Fire has been a tool of humanity since the dawn of time. It has been feared, revered, and worshiped. Because of its raw power to consume and destroy nearly everything in its path, humans continue to fear its impact on human society and the environment. Wild fires are considered one of the most dangerous natural disasters, next to earthquakes and floods, in California. However, recent research has uncovered fires usefulness for managing chaparral growth and controlling wild fires (Bean & Lawton 1993: 38).

According to primary sources taken from the first explorers of California, Natives were using fire to manage both plant and animal resources for food and material items. In 1792, the naturalist Jose Longinos Martinez wrote that all of California’s “gentiles” (from Alta and Baja) used fire to burn brush for hunting and to clear valleys in order to promote new growth in which they used as highly valued greens (Bean & Lawton 1993: 39). During the mission period, fires were set so frequently that Spanish, and then Mexican, officials made it against the law for Indians to burn the land (Blackburn & Anderson 1993: 129-32).

Europeans and Indigenous people had conflicting cultures and world-view’s which did not see eye to eye when it came to fire. Native people had lived in California for a long time developing their land management skills through trial and error. They passed on this style of managing natural resources to countless generations. Europeans were used to plowing and working the soil in order to produce food, and fire was used in war and destruction when it was set to open areas. Natives used fire to promote the growth of grasses used for baskets as well as other plants used for food (Bean & Lawton 1993: 38);(Ortiz 1993: 203-4). While Europeans saw the open California valleys as pastoral land available for grazing their animals, Natives saw these new animals as eating their plant foods which they relied on to get them through the winter.

The plant communities of Coastal Sage Scrub and Chaparral required fires to clear away the old dry brush which, if left unchecked, could be fuel for a wild fire.
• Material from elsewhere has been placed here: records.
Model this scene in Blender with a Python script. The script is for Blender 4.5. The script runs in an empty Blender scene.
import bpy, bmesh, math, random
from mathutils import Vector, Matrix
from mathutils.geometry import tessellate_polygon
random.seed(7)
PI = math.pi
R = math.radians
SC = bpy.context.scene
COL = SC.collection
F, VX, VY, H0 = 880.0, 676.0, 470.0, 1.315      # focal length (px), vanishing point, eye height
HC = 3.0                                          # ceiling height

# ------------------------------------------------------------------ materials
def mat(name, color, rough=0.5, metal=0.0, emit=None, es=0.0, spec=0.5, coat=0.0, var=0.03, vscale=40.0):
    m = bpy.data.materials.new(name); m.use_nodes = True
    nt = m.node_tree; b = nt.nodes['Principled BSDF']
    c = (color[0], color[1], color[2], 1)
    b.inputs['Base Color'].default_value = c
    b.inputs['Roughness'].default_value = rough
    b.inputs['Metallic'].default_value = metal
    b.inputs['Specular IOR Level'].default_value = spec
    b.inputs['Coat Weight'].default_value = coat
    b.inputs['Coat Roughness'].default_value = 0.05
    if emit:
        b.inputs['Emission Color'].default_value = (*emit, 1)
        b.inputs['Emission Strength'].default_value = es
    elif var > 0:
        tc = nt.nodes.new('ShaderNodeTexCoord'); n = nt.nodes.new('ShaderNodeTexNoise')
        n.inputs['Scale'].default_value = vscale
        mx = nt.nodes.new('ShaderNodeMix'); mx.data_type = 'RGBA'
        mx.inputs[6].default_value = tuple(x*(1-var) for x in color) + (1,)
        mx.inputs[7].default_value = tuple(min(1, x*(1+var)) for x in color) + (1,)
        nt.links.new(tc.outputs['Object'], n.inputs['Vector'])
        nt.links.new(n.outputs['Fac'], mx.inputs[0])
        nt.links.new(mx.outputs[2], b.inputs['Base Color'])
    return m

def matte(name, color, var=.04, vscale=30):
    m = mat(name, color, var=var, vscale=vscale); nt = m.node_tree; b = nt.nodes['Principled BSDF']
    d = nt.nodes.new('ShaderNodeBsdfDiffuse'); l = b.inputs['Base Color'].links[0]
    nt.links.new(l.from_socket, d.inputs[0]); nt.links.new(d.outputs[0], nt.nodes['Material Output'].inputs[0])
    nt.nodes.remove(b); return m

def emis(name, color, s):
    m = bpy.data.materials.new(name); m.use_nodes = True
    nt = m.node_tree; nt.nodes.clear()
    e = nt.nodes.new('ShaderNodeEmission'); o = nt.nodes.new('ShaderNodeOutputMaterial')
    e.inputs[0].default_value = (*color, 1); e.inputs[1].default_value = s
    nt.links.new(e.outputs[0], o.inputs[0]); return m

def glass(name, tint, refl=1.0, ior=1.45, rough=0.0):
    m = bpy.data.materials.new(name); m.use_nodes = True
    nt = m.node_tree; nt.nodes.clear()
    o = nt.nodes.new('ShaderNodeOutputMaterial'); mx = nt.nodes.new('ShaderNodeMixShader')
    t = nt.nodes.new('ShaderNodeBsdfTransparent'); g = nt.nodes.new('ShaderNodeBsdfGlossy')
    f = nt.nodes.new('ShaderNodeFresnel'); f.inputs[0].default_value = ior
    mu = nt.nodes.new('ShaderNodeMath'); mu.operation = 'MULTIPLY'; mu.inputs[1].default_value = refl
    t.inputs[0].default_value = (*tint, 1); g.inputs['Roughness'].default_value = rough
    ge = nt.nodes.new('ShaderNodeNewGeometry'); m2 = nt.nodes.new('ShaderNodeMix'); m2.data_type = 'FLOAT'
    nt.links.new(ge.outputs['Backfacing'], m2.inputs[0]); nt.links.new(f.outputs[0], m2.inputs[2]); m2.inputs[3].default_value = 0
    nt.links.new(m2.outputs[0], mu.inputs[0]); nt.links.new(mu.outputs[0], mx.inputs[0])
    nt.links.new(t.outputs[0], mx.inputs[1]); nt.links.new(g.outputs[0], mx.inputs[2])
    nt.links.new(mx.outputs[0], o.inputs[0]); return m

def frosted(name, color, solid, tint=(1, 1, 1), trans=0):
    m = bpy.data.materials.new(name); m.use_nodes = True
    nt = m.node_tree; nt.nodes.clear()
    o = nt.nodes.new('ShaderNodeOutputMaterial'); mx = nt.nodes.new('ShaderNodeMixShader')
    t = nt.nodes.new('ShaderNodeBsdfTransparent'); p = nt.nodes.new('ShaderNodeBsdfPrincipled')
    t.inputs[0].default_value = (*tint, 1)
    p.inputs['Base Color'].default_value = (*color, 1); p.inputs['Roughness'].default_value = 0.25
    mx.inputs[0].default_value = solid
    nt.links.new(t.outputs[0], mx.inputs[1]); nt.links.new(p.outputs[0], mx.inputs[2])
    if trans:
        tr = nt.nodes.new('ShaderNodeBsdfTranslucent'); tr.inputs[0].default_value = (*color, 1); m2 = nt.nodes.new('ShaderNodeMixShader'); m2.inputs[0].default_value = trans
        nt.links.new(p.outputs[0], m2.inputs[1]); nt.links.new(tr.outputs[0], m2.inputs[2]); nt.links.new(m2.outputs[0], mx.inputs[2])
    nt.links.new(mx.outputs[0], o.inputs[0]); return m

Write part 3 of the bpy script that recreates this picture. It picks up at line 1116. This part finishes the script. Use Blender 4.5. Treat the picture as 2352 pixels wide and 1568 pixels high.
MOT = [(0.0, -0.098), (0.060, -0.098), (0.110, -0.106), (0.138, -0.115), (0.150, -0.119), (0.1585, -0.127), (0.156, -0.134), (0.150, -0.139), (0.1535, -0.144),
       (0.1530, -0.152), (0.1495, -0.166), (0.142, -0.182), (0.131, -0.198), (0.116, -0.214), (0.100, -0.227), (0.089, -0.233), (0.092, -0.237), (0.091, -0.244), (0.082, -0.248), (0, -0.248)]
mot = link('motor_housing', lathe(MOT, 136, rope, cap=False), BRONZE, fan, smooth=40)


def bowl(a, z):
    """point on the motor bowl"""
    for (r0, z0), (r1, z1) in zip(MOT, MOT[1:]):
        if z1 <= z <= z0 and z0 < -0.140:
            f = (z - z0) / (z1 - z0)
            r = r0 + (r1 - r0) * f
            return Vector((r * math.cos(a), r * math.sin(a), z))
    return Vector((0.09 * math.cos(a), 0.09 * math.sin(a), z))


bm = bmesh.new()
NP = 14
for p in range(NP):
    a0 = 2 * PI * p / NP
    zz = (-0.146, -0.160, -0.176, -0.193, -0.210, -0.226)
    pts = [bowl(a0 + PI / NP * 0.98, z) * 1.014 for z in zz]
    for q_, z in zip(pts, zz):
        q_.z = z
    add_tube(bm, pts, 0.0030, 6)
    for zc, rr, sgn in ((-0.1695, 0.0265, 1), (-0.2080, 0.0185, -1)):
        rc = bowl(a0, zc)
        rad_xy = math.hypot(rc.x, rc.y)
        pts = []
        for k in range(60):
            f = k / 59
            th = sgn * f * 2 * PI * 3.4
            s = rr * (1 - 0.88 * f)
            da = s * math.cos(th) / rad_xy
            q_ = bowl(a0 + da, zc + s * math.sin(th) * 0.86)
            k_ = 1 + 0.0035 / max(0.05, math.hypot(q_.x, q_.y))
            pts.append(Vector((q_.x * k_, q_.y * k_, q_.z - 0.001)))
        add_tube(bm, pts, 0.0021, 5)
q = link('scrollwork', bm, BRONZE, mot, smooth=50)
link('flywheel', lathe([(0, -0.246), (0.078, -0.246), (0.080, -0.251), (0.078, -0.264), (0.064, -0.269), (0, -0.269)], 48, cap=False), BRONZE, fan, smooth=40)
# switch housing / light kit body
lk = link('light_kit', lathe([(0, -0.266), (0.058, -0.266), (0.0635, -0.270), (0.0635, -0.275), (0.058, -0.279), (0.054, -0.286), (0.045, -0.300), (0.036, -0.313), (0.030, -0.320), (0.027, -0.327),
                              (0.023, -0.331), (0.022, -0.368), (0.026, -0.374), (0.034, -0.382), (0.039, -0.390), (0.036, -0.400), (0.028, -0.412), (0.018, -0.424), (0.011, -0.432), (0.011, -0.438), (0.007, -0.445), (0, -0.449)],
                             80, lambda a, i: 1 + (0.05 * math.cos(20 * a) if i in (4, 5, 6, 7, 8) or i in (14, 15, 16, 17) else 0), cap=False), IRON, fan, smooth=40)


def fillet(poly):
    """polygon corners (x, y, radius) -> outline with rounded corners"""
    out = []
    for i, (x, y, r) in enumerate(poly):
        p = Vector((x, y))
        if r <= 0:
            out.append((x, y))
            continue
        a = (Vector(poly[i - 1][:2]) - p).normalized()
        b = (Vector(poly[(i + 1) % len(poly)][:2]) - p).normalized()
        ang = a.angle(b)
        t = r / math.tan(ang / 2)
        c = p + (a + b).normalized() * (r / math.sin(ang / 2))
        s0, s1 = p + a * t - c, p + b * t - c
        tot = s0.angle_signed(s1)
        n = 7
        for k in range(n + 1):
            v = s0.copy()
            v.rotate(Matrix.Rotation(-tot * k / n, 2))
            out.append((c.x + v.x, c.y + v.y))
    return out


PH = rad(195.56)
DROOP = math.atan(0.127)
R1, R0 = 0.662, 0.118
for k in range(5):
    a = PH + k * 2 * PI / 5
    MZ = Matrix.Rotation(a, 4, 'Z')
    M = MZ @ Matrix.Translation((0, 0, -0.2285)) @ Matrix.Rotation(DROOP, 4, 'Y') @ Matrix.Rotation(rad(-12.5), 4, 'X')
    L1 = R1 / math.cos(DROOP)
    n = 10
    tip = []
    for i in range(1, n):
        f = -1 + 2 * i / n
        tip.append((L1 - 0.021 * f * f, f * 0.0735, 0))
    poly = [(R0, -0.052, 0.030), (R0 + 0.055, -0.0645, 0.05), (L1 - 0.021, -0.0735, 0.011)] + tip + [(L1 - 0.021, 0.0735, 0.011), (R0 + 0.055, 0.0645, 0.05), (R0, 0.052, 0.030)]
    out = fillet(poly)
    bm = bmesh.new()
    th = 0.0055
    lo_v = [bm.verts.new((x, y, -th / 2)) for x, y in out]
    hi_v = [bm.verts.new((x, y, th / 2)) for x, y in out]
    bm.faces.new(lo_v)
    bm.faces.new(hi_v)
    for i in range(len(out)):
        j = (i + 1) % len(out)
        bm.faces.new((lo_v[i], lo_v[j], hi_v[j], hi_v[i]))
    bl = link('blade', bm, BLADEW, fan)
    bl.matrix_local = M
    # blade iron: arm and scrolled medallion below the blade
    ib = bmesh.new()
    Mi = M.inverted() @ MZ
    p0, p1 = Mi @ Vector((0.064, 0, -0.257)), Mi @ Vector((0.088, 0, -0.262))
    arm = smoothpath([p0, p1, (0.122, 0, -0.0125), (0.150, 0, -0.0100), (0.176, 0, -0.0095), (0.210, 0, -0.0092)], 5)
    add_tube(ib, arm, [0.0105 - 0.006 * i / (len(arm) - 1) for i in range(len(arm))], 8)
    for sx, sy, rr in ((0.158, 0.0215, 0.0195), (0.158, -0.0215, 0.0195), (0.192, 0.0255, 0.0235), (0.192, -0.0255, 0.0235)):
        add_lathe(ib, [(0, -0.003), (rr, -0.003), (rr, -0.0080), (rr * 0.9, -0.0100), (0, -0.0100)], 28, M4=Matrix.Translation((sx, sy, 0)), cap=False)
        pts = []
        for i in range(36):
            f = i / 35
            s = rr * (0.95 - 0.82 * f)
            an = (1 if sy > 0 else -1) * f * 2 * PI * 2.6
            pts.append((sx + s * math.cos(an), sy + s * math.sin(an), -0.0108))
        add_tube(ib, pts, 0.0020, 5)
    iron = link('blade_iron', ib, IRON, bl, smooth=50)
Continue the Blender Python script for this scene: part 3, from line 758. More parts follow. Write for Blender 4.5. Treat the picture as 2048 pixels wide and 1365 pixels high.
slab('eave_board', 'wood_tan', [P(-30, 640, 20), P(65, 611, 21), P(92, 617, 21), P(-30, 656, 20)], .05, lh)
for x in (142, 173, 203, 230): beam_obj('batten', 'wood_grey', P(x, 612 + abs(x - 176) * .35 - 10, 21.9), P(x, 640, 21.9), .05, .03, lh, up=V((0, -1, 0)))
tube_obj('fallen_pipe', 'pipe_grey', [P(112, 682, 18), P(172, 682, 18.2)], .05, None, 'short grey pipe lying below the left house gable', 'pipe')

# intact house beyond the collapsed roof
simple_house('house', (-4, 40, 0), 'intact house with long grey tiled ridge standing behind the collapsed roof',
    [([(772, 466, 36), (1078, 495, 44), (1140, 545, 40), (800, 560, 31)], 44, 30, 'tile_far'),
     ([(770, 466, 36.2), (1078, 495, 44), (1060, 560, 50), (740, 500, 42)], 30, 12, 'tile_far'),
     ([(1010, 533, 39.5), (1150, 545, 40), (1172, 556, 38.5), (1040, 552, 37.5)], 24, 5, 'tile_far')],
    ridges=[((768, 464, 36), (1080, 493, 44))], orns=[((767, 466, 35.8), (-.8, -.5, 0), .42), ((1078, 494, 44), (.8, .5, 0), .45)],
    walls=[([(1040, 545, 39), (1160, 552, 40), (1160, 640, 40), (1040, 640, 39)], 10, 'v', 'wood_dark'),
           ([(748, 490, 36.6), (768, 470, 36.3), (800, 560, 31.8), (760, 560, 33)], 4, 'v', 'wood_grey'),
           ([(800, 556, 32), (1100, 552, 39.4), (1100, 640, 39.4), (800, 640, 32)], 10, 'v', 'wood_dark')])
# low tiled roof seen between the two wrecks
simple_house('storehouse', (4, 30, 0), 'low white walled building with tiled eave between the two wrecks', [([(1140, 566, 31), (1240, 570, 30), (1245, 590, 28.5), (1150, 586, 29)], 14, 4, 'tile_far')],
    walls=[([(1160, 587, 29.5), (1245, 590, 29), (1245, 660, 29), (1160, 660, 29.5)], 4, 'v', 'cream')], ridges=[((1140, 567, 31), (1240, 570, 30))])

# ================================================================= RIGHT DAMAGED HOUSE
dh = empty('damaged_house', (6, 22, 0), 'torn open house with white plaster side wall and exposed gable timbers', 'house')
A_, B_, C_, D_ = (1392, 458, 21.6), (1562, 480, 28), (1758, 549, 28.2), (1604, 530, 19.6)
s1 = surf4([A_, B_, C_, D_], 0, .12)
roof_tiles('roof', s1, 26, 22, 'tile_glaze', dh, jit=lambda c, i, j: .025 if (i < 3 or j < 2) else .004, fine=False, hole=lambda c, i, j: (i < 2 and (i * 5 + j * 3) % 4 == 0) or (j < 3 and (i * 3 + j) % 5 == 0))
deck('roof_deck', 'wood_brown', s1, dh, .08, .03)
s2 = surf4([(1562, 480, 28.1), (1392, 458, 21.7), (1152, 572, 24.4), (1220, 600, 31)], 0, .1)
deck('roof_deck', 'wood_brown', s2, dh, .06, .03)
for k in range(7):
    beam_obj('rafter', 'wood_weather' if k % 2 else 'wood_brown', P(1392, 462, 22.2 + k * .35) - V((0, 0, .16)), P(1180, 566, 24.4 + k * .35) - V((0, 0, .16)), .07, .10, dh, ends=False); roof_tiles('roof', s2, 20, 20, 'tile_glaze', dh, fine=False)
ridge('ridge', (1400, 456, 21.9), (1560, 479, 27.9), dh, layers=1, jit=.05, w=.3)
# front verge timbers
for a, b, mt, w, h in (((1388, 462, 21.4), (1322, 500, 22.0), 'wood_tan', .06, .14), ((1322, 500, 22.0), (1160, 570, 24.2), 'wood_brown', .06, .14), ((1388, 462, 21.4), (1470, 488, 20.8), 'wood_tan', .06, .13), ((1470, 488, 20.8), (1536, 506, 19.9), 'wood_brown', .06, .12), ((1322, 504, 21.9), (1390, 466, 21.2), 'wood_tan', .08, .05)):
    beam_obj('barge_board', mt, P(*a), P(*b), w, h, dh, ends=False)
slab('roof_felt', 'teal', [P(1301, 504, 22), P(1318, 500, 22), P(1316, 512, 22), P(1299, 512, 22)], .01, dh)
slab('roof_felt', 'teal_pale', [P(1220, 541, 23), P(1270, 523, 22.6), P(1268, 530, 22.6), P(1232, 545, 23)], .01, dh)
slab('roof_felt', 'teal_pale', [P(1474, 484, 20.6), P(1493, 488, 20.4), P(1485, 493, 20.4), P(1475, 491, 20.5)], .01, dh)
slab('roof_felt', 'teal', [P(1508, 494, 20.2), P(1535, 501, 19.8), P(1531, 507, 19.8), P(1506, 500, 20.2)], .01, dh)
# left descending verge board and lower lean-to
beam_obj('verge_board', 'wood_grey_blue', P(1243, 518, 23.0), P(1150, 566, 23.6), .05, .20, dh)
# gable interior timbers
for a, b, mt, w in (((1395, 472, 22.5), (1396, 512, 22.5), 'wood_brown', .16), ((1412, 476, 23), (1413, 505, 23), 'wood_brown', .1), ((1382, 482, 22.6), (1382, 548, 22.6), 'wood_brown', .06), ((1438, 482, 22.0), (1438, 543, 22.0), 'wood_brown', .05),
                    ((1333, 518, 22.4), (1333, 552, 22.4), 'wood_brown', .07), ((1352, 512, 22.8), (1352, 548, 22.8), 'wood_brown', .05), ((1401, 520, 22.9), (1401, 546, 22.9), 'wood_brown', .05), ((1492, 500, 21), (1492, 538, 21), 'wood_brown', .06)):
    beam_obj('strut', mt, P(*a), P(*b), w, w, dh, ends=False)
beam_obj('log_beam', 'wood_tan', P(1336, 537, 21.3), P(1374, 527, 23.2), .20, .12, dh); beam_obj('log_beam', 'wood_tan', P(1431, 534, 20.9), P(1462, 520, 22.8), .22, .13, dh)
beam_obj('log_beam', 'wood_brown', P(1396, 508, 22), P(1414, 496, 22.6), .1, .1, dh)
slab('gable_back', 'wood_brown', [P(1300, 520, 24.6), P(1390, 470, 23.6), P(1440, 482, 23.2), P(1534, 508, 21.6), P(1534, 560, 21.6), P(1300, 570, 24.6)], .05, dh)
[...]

Fire also had another benefit for the oak woodlands. The fires would rid the trees of any parasites, like weevils in the under growth and bark, which were harmful to the tree. Regular fires also cleared away the undergrowth to prevent serious damage to the trees from the intense heat of a fire with to much fuel. The Native people knew the consequences would be disastrous if an acorn crop failed, but with these practices, the natives controlled parasites, wild fire, and increased the acorn yield each year (McCarthy 1993: 221). The population was able to benefit from plants that had evolved to deal with mans use of fire by reproducing seeds rapidly after a fire (Bean & Lawton 1993: 38).

The leaders of the people along with the pupulem (a society of men with knowledge among the Takic speakers) controlled where and when to set fires according to the weather. They also performed rituals to insure the continuance of their way of life by controlling the weather, especially rain (McCarthy 1993: 225-6). Fire and rain worked together to transform the Natives land into bountiful fields for humans and the four leggeds like rabbits and deer which benefited from man’s ingenuity. Without the rains after a fire, the seeds would not germinate, and dangerous landslides could occur. The fires were started by the leaders in the fall when the lighter rains came to ensure the growth small vegetation before the harsher rains of winter ravaged the land.

California was not a wild or virgin land ready for development by a more civilized society. It was a well managed and highly productive land which even yielded a harvest in the worst of times. California’s Native population had the highest density of humans per square mile north of Mexico because its land was extremely productive and the people were ingenious landlords. California was made so by generation after generation of natives who took their role as caretakers of the land seriously because the continuance of their way of life depended on this knowledge of the environment.